**Written task**
Repeat exactly the lines of the entries below from the one with "Write part 3" through the one with "bg.inputs[0].default_value = (.55, .68, 1., 1);", both ends included, and nothing else.
____
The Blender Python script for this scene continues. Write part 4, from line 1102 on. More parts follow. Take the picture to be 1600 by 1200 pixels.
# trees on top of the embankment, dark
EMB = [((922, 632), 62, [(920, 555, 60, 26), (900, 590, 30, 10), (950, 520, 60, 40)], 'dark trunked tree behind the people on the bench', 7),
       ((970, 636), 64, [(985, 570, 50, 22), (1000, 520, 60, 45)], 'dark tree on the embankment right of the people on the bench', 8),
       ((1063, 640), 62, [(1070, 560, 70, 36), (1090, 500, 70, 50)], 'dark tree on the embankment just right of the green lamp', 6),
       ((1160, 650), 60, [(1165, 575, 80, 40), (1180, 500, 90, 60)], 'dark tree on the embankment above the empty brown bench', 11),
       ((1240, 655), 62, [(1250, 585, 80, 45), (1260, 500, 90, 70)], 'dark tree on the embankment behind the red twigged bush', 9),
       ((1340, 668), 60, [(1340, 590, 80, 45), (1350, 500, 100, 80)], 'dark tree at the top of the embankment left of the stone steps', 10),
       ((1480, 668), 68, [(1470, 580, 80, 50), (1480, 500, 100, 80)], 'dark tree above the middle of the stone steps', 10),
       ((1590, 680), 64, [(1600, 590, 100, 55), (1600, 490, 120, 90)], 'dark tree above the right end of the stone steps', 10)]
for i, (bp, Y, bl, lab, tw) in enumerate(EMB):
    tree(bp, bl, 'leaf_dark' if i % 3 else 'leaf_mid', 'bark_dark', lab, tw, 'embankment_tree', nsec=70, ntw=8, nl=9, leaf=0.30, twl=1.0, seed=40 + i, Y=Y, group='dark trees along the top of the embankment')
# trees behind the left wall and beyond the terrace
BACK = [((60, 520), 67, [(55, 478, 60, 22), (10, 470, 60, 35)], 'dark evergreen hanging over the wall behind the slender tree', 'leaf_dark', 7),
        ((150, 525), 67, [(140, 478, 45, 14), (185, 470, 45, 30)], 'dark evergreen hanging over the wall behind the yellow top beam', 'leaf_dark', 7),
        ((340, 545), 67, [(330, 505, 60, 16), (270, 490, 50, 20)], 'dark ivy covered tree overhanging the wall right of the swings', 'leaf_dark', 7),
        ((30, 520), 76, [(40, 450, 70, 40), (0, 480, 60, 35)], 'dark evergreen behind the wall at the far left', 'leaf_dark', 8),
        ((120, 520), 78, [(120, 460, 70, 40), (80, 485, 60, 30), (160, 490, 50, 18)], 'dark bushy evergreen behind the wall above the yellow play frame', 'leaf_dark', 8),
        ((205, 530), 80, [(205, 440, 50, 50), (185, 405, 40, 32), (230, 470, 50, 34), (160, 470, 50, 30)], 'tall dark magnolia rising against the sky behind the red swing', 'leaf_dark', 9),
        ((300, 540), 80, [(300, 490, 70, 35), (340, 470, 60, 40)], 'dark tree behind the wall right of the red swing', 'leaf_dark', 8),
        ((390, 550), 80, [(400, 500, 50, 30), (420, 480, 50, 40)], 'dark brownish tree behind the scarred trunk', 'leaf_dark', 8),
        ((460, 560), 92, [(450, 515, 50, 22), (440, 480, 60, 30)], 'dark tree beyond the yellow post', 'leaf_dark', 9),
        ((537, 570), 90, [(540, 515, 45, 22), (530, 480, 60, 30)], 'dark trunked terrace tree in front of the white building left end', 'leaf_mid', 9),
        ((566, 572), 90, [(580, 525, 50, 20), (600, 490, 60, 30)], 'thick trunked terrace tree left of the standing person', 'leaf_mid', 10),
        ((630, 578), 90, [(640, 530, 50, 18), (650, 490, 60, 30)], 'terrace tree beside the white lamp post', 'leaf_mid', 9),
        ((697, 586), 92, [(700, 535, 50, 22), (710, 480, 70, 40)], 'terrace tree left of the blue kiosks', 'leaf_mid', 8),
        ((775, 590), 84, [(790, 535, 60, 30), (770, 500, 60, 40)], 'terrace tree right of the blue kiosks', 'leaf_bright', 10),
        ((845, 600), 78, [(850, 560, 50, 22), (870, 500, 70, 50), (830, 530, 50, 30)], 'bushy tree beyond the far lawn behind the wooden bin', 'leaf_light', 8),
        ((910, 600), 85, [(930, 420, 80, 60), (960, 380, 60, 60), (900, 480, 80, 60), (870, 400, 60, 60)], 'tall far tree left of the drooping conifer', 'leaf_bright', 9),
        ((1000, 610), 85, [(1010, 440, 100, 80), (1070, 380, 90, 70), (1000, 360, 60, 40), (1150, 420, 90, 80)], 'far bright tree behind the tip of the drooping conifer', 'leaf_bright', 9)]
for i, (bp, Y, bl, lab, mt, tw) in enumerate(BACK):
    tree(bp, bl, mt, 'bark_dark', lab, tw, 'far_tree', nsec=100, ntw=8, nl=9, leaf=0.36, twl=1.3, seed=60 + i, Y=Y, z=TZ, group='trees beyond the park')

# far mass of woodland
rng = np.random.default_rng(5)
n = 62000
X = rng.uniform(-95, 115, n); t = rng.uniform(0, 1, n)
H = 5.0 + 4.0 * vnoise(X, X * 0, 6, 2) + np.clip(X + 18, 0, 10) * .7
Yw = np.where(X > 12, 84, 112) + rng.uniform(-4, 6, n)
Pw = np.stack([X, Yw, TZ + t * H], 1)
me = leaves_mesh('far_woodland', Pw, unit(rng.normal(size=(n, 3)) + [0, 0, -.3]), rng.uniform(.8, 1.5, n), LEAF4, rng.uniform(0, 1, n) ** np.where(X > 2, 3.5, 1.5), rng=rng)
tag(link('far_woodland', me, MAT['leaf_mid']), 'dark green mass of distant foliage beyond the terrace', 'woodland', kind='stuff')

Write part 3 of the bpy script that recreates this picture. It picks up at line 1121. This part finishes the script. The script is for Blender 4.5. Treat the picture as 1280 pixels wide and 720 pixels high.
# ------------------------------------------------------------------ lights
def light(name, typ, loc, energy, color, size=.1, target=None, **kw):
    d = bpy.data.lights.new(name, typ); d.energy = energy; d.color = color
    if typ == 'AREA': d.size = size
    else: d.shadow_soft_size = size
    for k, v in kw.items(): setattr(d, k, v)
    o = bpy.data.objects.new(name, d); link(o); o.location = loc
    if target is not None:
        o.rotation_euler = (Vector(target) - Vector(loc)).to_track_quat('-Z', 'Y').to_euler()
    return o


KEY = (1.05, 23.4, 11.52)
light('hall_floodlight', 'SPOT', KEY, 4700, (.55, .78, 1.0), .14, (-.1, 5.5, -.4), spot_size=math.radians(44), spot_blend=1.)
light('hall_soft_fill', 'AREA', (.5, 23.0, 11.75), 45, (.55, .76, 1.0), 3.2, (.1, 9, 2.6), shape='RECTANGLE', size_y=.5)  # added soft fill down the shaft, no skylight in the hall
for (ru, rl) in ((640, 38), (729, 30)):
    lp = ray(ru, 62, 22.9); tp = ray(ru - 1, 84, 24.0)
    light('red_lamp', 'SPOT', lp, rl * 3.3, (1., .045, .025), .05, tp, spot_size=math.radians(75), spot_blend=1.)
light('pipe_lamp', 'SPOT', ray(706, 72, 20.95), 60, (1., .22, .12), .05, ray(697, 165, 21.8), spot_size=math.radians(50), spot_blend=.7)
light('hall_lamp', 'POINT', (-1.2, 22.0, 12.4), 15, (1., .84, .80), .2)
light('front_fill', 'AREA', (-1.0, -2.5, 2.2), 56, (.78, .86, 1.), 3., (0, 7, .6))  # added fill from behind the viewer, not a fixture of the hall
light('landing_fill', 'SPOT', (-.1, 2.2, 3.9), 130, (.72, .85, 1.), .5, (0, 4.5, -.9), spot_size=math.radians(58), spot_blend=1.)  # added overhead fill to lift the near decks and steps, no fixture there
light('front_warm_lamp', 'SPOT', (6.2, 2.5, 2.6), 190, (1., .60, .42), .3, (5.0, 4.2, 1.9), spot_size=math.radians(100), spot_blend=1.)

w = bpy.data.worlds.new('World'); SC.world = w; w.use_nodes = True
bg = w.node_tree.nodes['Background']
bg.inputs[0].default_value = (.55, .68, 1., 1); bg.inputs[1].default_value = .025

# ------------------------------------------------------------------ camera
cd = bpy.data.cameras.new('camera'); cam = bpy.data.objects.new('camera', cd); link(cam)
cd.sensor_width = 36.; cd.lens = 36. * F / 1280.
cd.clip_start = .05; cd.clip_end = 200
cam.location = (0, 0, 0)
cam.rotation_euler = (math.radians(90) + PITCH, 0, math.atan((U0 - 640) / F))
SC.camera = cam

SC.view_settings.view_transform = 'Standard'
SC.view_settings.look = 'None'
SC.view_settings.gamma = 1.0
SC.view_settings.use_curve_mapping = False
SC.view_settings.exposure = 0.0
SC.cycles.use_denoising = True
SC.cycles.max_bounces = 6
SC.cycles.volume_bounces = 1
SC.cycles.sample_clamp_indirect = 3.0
____
**Answer to the exercise**
Write part 3 of the bpy script that recreates this picture. It picks up at line 1121. This part finishes the script. The script is for Blender 4.5. Treat the picture as 1280 pixels wide and 720 pixels high.
# ------------------------------------------------------------------ lights
def light(name, typ, loc, energy, color, size=.1, target=None, **kw):
    d = bpy.data.lights.new(name, typ); d.energy = energy; d.color = color
    if typ == 'AREA': d.size = size
    else: d.shadow_soft_size = size
    for k, v in kw.items(): setattr(d, k, v)
    o = bpy.data.objects.new(name, d); link(o); o.location = loc
    if target is not None:
        o.rotation_euler = (Vector(target) - Vector(loc)).to_track_quat('-Z', 'Y').to_euler()
    return o


KEY = (1.05, 23.4, 11.52)
light('hall_floodlight', 'SPOT', KEY, 4700, (.55, .78, 1.0), .14, (-.1, 5.5, -.4), spot_size=math.radians(44), spot_blend=1.)
light('hall_soft_fill', 'AREA', (.5, 23.0, 11.75), 45, (.55, .76, 1.0), 3.2, (.1, 9, 2.6), shape='RECTANGLE', size_y=.5)  # added soft fill down the shaft, no skylight in the hall
for (ru, rl) in ((640, 38), (729, 30)):
    lp = ray(ru, 62, 22.9); tp = ray(ru - 1, 84, 24.0)
    light('red_lamp', 'SPOT', lp, rl * 3.3, (1., .045, .025), .05, tp, spot_size=math.radians(75), spot_blend=1.)
light('pipe_lamp', 'SPOT', ray(706, 72, 20.95), 60, (1., .22, .12), .05, ray(697, 165, 21.8), spot_size=math.radians(50), spot_blend=.7)
light('hall_lamp', 'POINT', (-1.2, 22.0, 12.4), 15, (1., .84, .80), .2)
light('front_fill', 'AREA', (-1.0, -2.5, 2.2), 56, (.78, .86, 1.), 3., (0, 7, .6))  # added fill from behind the viewer, not a fixture of the hall
light('landing_fill', 'SPOT', (-.1, 2.2, 3.9), 130, (.72, .85, 1.), .5, (0, 4.5, -.9), spot_size=math.radians(58), spot_blend=1.)  # added overhead fill to lift the near decks and steps, no fixture there
light('front_warm_lamp', 'SPOT', (6.2, 2.5, 2.6), 190, (1., .60, .42), .3, (5.0, 4.2, 1.9), spot_size=math.radians(100), spot_blend=1.)

w = bpy.data.worlds.new('World'); SC.world = w; w.use_nodes = True
bg = w.node_tree.nodes['Background']
bg.inputs[0].default_value = (.55, .68, 1., 1); bg.inputs[1].default_value = .025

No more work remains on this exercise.